Atomistic insights into hydrogen migration in IGZO from machine-learning interatomic potential: linking atomic diffusion to device performance

TL;DR

This study uses machine learning-enhanced molecular dynamics to investigate hydrogen diffusion in amorphous and crystalline IGZO, linking atomic-scale diffusion mechanisms to device reliability and performance in oxide thin-film transistors.

Contribution

It introduces phase-specific machine learning interatomic potentials for accurate hydrogen diffusion simulation in IGZO, revealing diffusion behaviors relevant to device stability.

Findings

Hydrogen diffuses faster in amorphous IGZO above 750 K due to the glassy matrix.

Hydrogen can reach the device interface within 10^4 seconds at 300-400 K in amorphous IGZO.

Vertical hydrogen diffusion in crystalline IGZO is limited by high energy barriers, reducing impact on device instability.

Abstract

Understanding hydrogen diffusion is critical for improving the reliability and performance of oxide thin-film transistors (TFTs), where hydrogen plays a key role in carrier modulation and bias instability. In this work, we investigate hydrogen diffusion in amorphous IGZO ($a$-IGZO) and $c$-axis aligned crystalline IGZO (CAAC-IGZO) using machine learning interatomic potential molecular dynamics (MLIP-MD) simulations.
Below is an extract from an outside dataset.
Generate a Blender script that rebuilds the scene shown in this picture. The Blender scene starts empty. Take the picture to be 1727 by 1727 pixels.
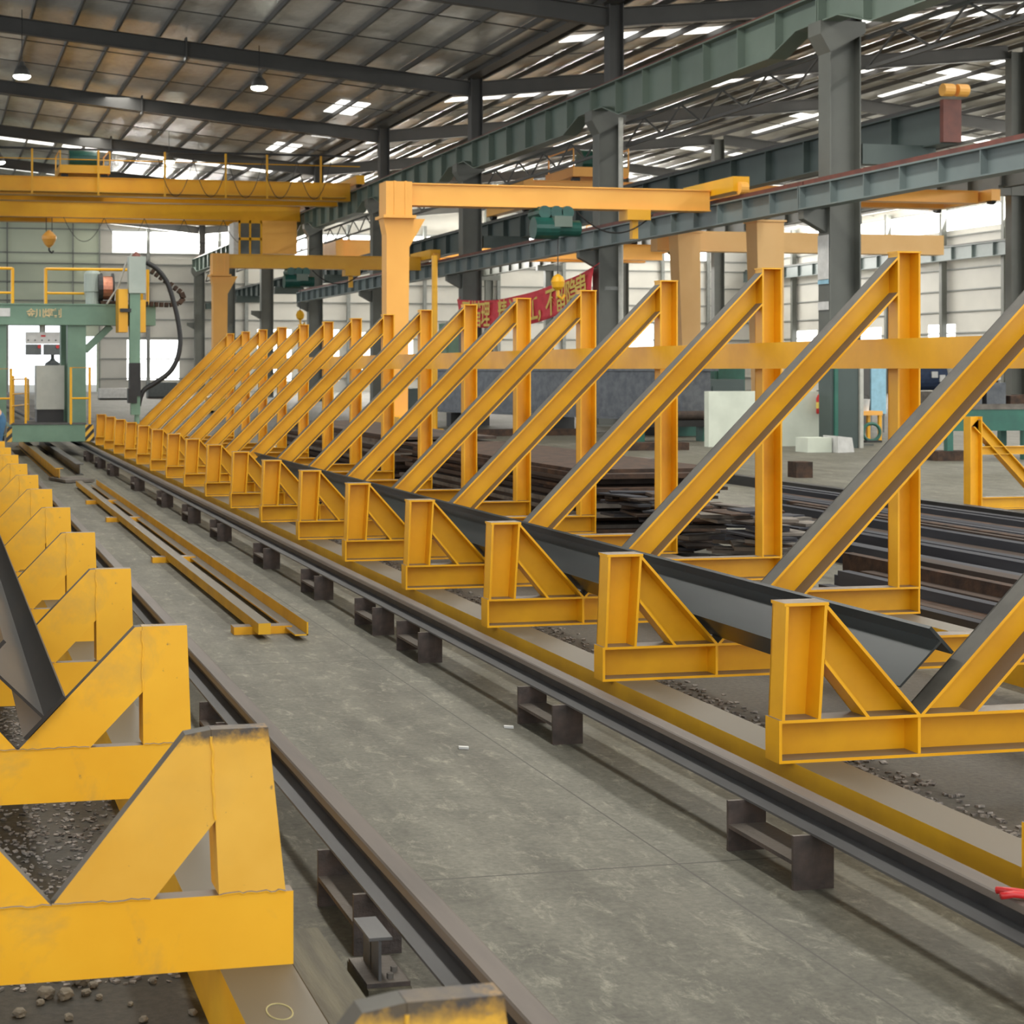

We construct accurate phase-specific MLIPs by fine-tuning SevenNet-0, a universal pretrained MLIP, and validate the models against a comprehensive dataset covering hydrogen-related configurations and diffusion environments. Hydrogen diffusivity is evaluated over 650--1700 K, revealing enhanced mobility above 750 K in $a$-IGZO due to the glassy matrix, while diffusion at lower temperatures is constrained by the rigid network. Arrhenius extrapolation of the diffusivity indicates that hydrogen in $a$-IGZO can reach the channel/insulator interface within $10^{4}$ seconds at 300--400 K, likely contributing to negative bias stress-induced device degradation. Trajectory analysis reveals that long-range diffusion in $a$-IGZO is enabled by a combination of hydrogen hopping and flipping mechanisms. In CAAC-IGZO, hydrogen exhibits high in-plane diffusivity but severely restricted out-of-plane transport due to a high energy barrier along the $c$-axis. This limited vertical diffusion in CAAC-IGZO suggests minimal impact on bias instability. This work bridges the atomic-level hydrogen transport mechanism and device-level performance in oxide TFTs by leveraging large-scale MLIP-MD simulations.